Les alaouites, la variante du chiisme dont provient la famille Assad en Syrie, sont en train de lâcher Bachar al-Assad, selon l'auteur d'un récent livre sur les alaouites. Ce groupe n'a pas beaucoup bénéficié des largesses de l'État, qui lui offre comme principal avantage la sécurité et la facilité de faire une carrière militaire. Or, actuellement, les militaires ont la vie dure et les succès du groupe État islamique menacent cette sécurité, selon Leon Goldsmith, de l'Université Sultan Qabus, à Oman.

Q: Pourquoi vous intéresser aux alaouites?

R: J'y suis arrivé par les hasards des études postdoctorales. Mon superviseur m'a donné le choix entre deux domaines encore peu explorés: Chypre et le facteur alaouite en Syrie. J'ai commencé en 2007, alors qu'il semblait y avoir un dégel en Syrie.

Q: Vous évoquez la possibilité que les alaouites lâchent Assad. Quelle en serait la conséquence?
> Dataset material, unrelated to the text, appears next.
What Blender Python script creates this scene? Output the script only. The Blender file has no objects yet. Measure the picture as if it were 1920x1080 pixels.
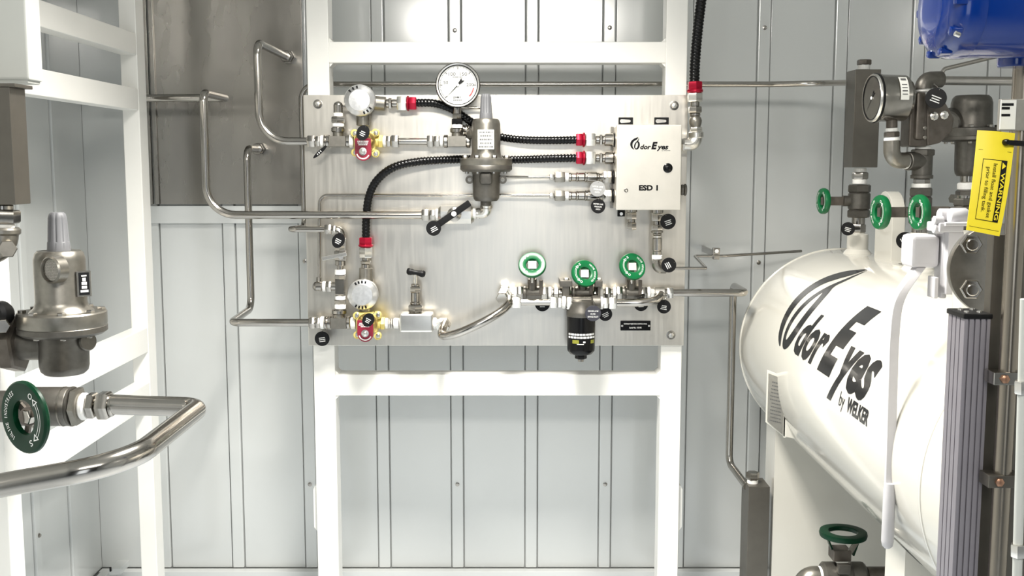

R: Assad semble tenir sa communauté pour acquise. Mais il ne l'a jamais favorisée sur le plan économique. Les alaouites ont perdu entre 60 000 et 100 000 jeunes hommes au combat. C'est énorme [les alaouites représentent environ 10 % de la population syrienne]. En août, il y a eu des manifestations alaouites à Lattaquié, après qu'un cousin d'Assad eut tué un colonel alaouite lors d'une dispute sur le bord d'une route. Le cousin a été arrêté, mais c'est le signe que certains alaouites en ont assez d'Assad, ou à tout le moins considèrent qu'il ne les protège plus assez de l'intolérance religieuse pour justifier une allégeance aveugle. C'est important parce que le contrôle de la Syrie côtière est crucial pour la survie d'Assad.

Q: Quelles sont les relations des alaouites avec le Hezbollah libanais, qui combat aux côtés d'Assad?

R: En apparence, ils sont parfaitement en accord. Mais sur le terrain, les gens du Hezbollah traitent les alaouites de façon condescendante. Ils se considèrent comme de meilleurs chiites qu'eux.

Q: Et avec les Kurdes?

R: Historiquement, alaouites et Kurdes ont toujours eu de bonnes relations, parce qu'ils souffraient également de persécution. Mais la guerre civile les a séparés dans des camps opposés.

Q: L'arrivée au pouvoir des Assad est-elle un accident de l'histoire, ou la famille doit-elle son succès à son origine alaouite?

R: C'est comme les mamelouks qui ont dirigé l'Égypte du XIIIe au XVIe siècle. Au départ, il s'agissait de soldats esclaves. Leur esprit de corps a été cultivé et les a menés tout naturellement à prendre le pouvoir.

Les alaouites ont dû, dès le XIe siècle, se réfugier dans les montagnes côtières de la Syrie actuelle, pour survivre aux persécutions religieuses. Ils ont développé un sentiment d'appartenance très fort.

Quand ils ont été acceptés dans la communauté islamique, durant le régime colonial français des années 20 et 30, ils ont gardé cette cohésion. Les Français les ont favorisés pour leur armée coloniale, ce qui a mené à l'ascension de Hafez al-Assad à la fin des années 60. Mais Assad père n'aurait jamais conservé le pouvoir aussi longtemps sans son instinct politique très fin.

Q: Votre livre Cycle of Fear suit les alaouites depuis le Bagdad du IXe siècle. Quels ont été les moments les plus importants de leur histoire?

R: Lors de leurs débuts, ils étaient une élite urbaine, une branche du chiisme qui considère qu'Ali, le quatrième calife, avait un caractère divin. Rapidement, ils ont été visés par l'intolérance sunnite et se sont réfugiés à Damas.

Ils ont connu une autre période de proximité avec le pouvoir pendant la dynastie hamdanide à la fin du Xe siècle. Ensuite, ils ont dû se réfugier dans les montagnes côtières, à la frontière entre l'Empire byzantin et le monde islamique. C'était un genre de no man's land, une zone moins bien régentée par les dirigeants islamiques.

Cet état a perduré avec les royaumes chrétiens issus des croisades. Quand la région est devenue plus gouvernée, à partir du XIIIe siècle, les alaouites s'étaient bien implantés et avaient un fort esprit de corps, et avaient notamment la tradition de mentir sur leurs allégeances religieuses afin de survivre.

Durant le mandat colonial français, les alaouites ont eu leur propre État. La majorité sunnite de la Syrie les a convaincus de rejoindre le projet national avec une déclaration formelle d'autorités religieuses selon laquelle l'alaouisme faisait partie du chiisme, en 1936.